The Symbology of the work of Wifredo Lam

The artistry of Wifredo Lam, though appreciated and admired worldwide, is little understood. 

Much of this is due to the fact that, during the mid to late 30’s, he transformed his work from one that was mannered primarily in the style of Europe and the extraordinarily limiting Baroque influences of Cuba, at the time, to a completely new and unique style. Drawing on the radical heterogeneity and the ambivalence of power within the figurative tropes of women, the black world, and nature at work within French Modernism, Lam turned his work into a profound act of disruption. He subjected European culture to the ancestral spirits of the Afro Cuban world, and in the process disempowered it. It became Africanized. Hallucinating figures with the power to surprise, and disturb the dreams of the exploiters.

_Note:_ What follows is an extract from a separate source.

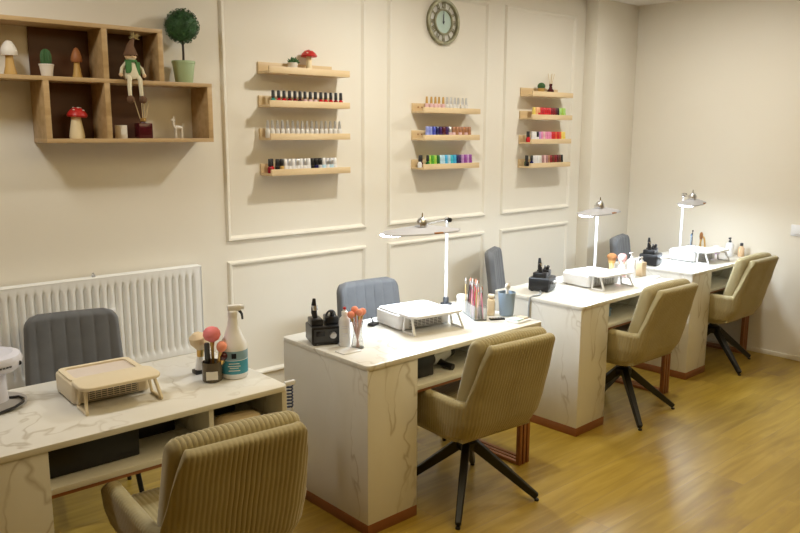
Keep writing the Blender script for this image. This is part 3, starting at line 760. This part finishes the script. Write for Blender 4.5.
# ------------------------------------------------------------------ nail dust collectors with armrest
def make_collector(loc, rz, label, m, sc=1.0):
    t = thing('dust_collector', label, 'dust collector', loc, rz)
    w = .15*sc
    mb = MB()
    mb.prism(rrect(-w, w, .0, .225, .025), .006, .075, .006, 2)
    b = build('body', mb, M[m], t)
    g = MB()
    for k in range(7): g.box(-w*.62, w*.62, -.0015, .004, .014+k*.0075, .0175+k*.0075)
    for k in range(9): g.box(-w*.62+k*w*1.24/8-.0015, -w*.62+k*w*1.24/8+.0015, -.001, .004, .013, .0625)
    build('filter_opening', MB().box(-w*.64, w*.64, -.0008, .003, .011, .065), M['dkgrey'], b)
    build('grille', g, M[m], b)
    mb = MB(); ro = rrect(-w*.94, w*.94, .04, .218, .025); ri = rrect(-w*.80, w*.80, .058, .200, .018)
    mb.grid([[Vector((x, y, .074)) for x, y in ro], [Vector((x, y, .083)) for x, y in ro], [Vector((x, y, .083)) for x, y in ri], [Vector((x, y, .0752)) for x, y in ri]], closed_u=True)
    build('top_rim', mb, M[m], b)
    build('top_filter', MB().prism(ri, .0745, .0765), M['filter'], b)
    a = build('arm_rest', MB().prism(rrect(-w*1.04, w*1.02, -.12, .03, .045, 8), .082, .096, .005, 3), M[m], t)
    for sx in (-1, 1):
        build('leg', MB().bar((sx*w*.86, -.02, .084), (sx*w*.94, .008-.03, .007), .011, .010).bar((sx*w*.86, -.075, .084), (sx*w*.94, -.115, .007), .011, .010).bar((sx*w*.94, -.118, .006), (sx*w*.94, -.02, .006), .010, .010), M[m], a)
    for fx in (-1, 1):
        for fy in (.03, .2): build('rubber_foot', MB().lathe([(.008, 0), (.008, .007)], 10, c=(fx*w*.8, fy, 0)), M['black'], b)
    return t
make_collector((.975, 2.67, DH), R(-2), 'cream nail dust collector with armrest on the foreground desk', 'cream', .93)
make_collector((2.53, 2.685, DH), R(-8), 'white nail dust collector with armrest under lamp on second desk', 'white', 1.03)
make_collector((4.09, 2.71, DH), R(-6), 'white nail dust collector with armrest on third desk', 'white', .98)
make_collector((5.49, 2.77, DH), R(-4), 'white nail dust collector with armrest on farthest desk', 'white', 1.0)

# ------------------------------------------------------------------ nail drill machines
def make_drill(loc, rz, label):
    t = thing('nail_drill', label, 'nail drill', loc, rz, 'black nail drill machines')
    b = build('body', MB().prism([(-.06, -.055), (.06, -.055), (.06, .055), (-.06, .055)], .004, .078, .008, 2), M['black'], t)
    build('front_panel', MB().box(-.05, .05, -.0575, -.054, .016, .066, .001), M['dkgrey'], b)
    build('display', MB().box(-.042, -.008, -.0588, -.0565, .040, .06), M['screen'], b)
    build('dial', MB().lathe([(.014, 0), (.013, .010), (0, .011)], 18, M=Matrix.Translation((.024, -.0575, .042)) @ Matrix.Rotation(PI/2, 4, 'X')), M['steel'], b)
    c = build('cradle', MB().box(-.056, -.008, -.036, .036, .076, .104, .005).box(.006, .056, -.030, .036, .076, .110, .006).tube([(.03, -.01, .09), (.034, -.016, .118), (.03, -.02, .13)], .009, 8), M['black'], t)
    build('handpiece', MB().tube([(-.032, 0, .10), (-.036, .004, .125), (-.036, .006, .155), (-.034, .008, .182)], [.010, .012, .010, .006], 14), M['black'], c)
    build('handpiece_collar', MB().tube([(-.0335, .0045, .135), (-.0333, .0055, .155)], .0128, 14), M['chrome'], c)
    build('cord_ring', MB().tube([(.03+.018*math.cos(q), -.002+.004*math.sin(q*2), .112+.018*math.sin(q)) for q in [2*PI*k/16 for k in range(17)]], .004, 8), M['dkgrey'], c)
    for fx in (-.045, .045):
        for fy in (-.04, .04): build('rubber_foot', MB().lathe([(.008, 0), (.008, .005)], 10, c=(fx, fy, 0)), M['black'], b)
    t.scale = (1.15, 1.15, 1.12)
    return t
make_drill((1.995, 2.80, DH), R(-22), 'black nail drill machine at left corner of second desk')
make_drill((3.70, 2.89, DH), R(20), 'black nail drill machine at left corner of third desk')
make_drill((5.03, 2.95, DH), R(15), 'black nail drill machine at left corner of farthest desk')

# ------------------------------------------------------------------ foreground desk items
t = thing('uv_lamp', 'pale lavender round lamp on pedestal at left edge of foreground desk', 'nail lamp', (.620, 2.885, DH))
build('base', MB().lathe([(.11, 0), (.118, .003), (.118, .009), (.105, .014), (.05, .018)], 40), M['alu'], t)
build('pedestal', MB().lathe([(.062, .016), (.058, .03), (.056, .10), (.06, .115)], 32), M['lav'], t)
h = build('head', MB().lathe([(.06, .113), (.095, .128), (.112, .146), (.115, .165), (.108, .182), (.085, .190), (.075, .184), (.0, .178)], 40), M['lav'], t)
build('button', MB().lathe([(.008, 0), (.008, .004)], 12, M=Matrix.Translation((.088, -.071, .155)) @ Matrix.Rotation(R(-39), 4, 'Z') @ Matrix.Rotation(R(90), 4, 'X')), M['screen'], h)
mb = MB()
for k in range(4): mb.box(-.004, .004, -.1165, -.1135, .152, .157, M=Matrix.Rotation(R(8+6*k), 4, 'Z'))
build('marking', mb, M['dkgrey'], h)
build('power_cord', MB().tube([(.058, -.02, .02), (.085, -.035, .022), (.096, -.055, .018), (.085, -.085, .016), (.05, -.112, .012), (-.02, -.13, .005), (-.09, -.14, .004)], .005, 8), M['black'], t)

def bottle_thing(name, label, loc, prof, m, cat, top=None, topm=None, topname='pump', seg=24, rz=0):
    t = thing(name, label, cat, loc, rz)
    b = build('bottle', MB().lathe(prof, seg), M[m], t, ang=50)
    if top: build(topname, top, M[topm], t)
    return t, b
t, b = bottle_thing('spray_bottle', 'tall white trigger spray bottle with blue label on foreground desk', (1.435, 2.62, DH),
    [(.048, 0), (.053, .005), (.053, .12), (.05, .138), (.036, .165), (.022, .205), (.018, .235), (.016, .245)], 'white', 'spray bottle')
lb = build('label', MB().lathe([(.0533, .022), (.0537, .0225), (.0537, .075), (.0533, .0755)], 32), M['cyan'], b)
lb2 = build('label', MB().lathe([(.0533, .078), (.0536, .0785), (.0536, .113), (.0533, .1135)], 32), mat('pale_teal_label', (.22, .36, .44), .5), b)
A0 = math.atan2(-2.6, -1.43)
rot = Matrix.Rotation(A0+PI/2, 4, 'Z')
build('emblem', MB().box(-.009, .009, -.0552, -.0532, .086, .106, M=rot), M['screen'], lb2)
mb = MB()
for k, (w, z) in enumerate(((.020, .064), (.024, .054), (.017, .046), (.022, .036))): mb.box(-w, w, -.0545 if w < .012 else -.0538-.0, -.0500, z, z+.0025, M=rot)
build('print', mb, M['paper'], lb)
tr = build('trigger_head', MB().lathe([(.019, .243), (.019, .262), (.015, .266)], 18).box(-.034, .020, -.012, .012, .264, .288, .006, M=Matrix.Rotation(R(160), 4, 'Z')), M['white'], t)
build('trigger', MB().tube([(.022, -.008, .268), (.034, -.012, .25), (.036, -.013, .228)], [.006, .005, .004], 8), M['dkgrey'], tr)
build('nozzle', MB().lathe([(.010, 0), (.010, .012)], 12, M=Matrix.Translation((.030, -.011, .277)) @ Matrix.Rotation(R(70), 4, 'Z') @ Matrix.Rotation(PI/2, 4, 'X')), M['white'], tr)

def brush(parent, base, tip, hm, bm_, rb=.012, L=.03, rh=.004, fan=False):
    base, tip = Vector(base), Vector(tip); d = (tip-base).normalized()
    h = build('handle', MB().tube([base, base+(tip-base)*.5, tip], [rh*.7, rh, rh*1.1], 8), hm, parent)
    build('ferrule', MB().tube([tip-d*.004, tip+d*.014], [rh*1.3, rh*1.6], 10), M['gold'], parent)
    p = tip+d*.012
    build('bristles', MB().tube([p, p+d*L*.18, p+d*L*.45, p+d*L*.72, p+d*L*.9, p+d*L*.98, p+d*L], [rh*1.5, rb*.78, rb, rb*.93, rb*.66, rb*.35, rb*.05], 20), bm_, parent)
def brush_thing(label, base, tip, hm, bm_, group, **kw):
    base, tip = Vector(base), Vector(tip)
    t = thing('makeup_brush', label, 'brush', base, 0, group); brush(t, (0, 0, 0), tip-base, hm, bm_, **kw); return t
# smoked jar with brushes
t = thing('brush_jar', 'smoked glass jar with pale label beside the spray bottle', 'jar', (1.342, 2.625, DH))
build('glass', MB().lathe([(.034, 0), (.038, .004), (.038, .074), (.036, .078), (.034, .074), (.034, .006), (0, .006)], 28), M['smoke'], t)
build('label', MB().box(-.022, .022, -.0392, -.0355, .014, .046, M=rot), M['paper'], t)
dk = mat('dark_wood_handle', (.05, .03, .02), .4)
brush_thing('pink fluffy powder brush standing tallest in smoked jar', (1.35, 2.63, DH+.0065), (1.350, 2.632, DH+.140), M['gold'], M['pink'], 'brushes in the smoked jar', rb=.034, L=.06, rh=.006)
brush_thing('coral red brush leaning right in smoked jar', (1.346, 2.615, DH+.0065), (1.364, 2.600, DH+.105), M['gold'], M['coral'], 'brushes in the smoked jar', rb=.02, L=.042, rh=.005)
brush_thing('dark brown wide brush at right rim of smoked jar', (1.352, 2.62, DH+.0065), (1.371, 2.608, DH+.07), dk, M['maroon'], 'brushes in the smoked jar', rb=.018, L=.032, rh=.009)
t = thing('brush_pen', 'black closed brush tube standing at left of smoked jar', 'brush', (1.325, 2.627, DH+.0065), 0, 'brushes in the smoked jar')
build('tube', MB().lathe([(.009, 0), (.010, .004), (.010, .085)], 14), M['black'], t); build('cap', MB().lathe([(.0105, .085), (.0105, .142), (.008, .147), (0, .147)], 14), M['dkgrey'], t)
# dark filler roll in jar
tag(build('cotton_roll', MB().lathe([(.0105, 0), (.011, .004), (.011, .095), (.009, .1), (0, .1)], 16), M['brownbr'], loc=(1.335, 2.644, DH+.0065)), 'brown rolled cloth standing in smoked jar behind the brushes', 'cloth')
# cream powder brush on stand
t = thing('powder_brush', 'cream powder brush with black footed white handle standing left of smoked jar', 'brush', (1.348, 2.745, DH))
build('foot', MB().box(-.024, .024, -.02, .02, 0, .016, .003), M['black'], t)
build('handle', MB().tube([(0, 0, .014), (.004, 0, .045), (.006, 0, .07)], [.017, .016, .012], 16), M['white'], t)
build('ferrule', MB().tube([(.006, 0, .068), (.008, 0, .10)], [.013, .015], 16), M['gold'], t)
build('bristles', MB().tube([(.008, 0, .098), (.004, 0, .125), (-.002, 0, .15), (-.006, 0, .165)], [.018, .040, .040, .016], 18, .85), M['creambr'], t)
# towel on compartment edge
mb = MB()
rows = []
for i in range(25):
    u = i/24; x = -.095+.19*u; k = math.sqrt(max(.015, 1-(2*u-1)**4))
    rows.append([Vector((x, .0+.055*k*math.cos(a)*(1+.05*math.sin(9*u)), .034+.034*k*math.sin(a)*(1+.12*math.sin(5*u+1)))) for a in [2*PI*q/20 for q in range(20)]])
mb.grid(rows, closed_u=True)
tag(build('rolled_towel', mb, M['towel'], loc=(1.345, 2.445, .6105)), 'rolled beige towel in right compartment of the foreground desk', 'towel')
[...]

Only through images of metamorphosis, transformations, and correspondences could Lam both suggest a sphere of subterranean images that represent the ongoing mythic force of history and struggle to create a sacred knowledge around which identity could be forged.

For Lam, metamorphosis as possession was a central theme. Through mimesis Lam subjected European models to the ancestral spirits of Afro Cuban culture. He looked at the co-existence and interplay of different orders of reality, orders of reality governed by historical memory and perception, or experience and observation. The role of his art became the exploration of the significance of exchange between these orders, as the transmutation of sacred knowledge. It became the perception or revelation of different orders of reality, within reality.

Lam’s images reject scrutiny. Enigma, as structure, endures by virtue of what it withholds, retains the attention it has caught, and acquires a political stamina.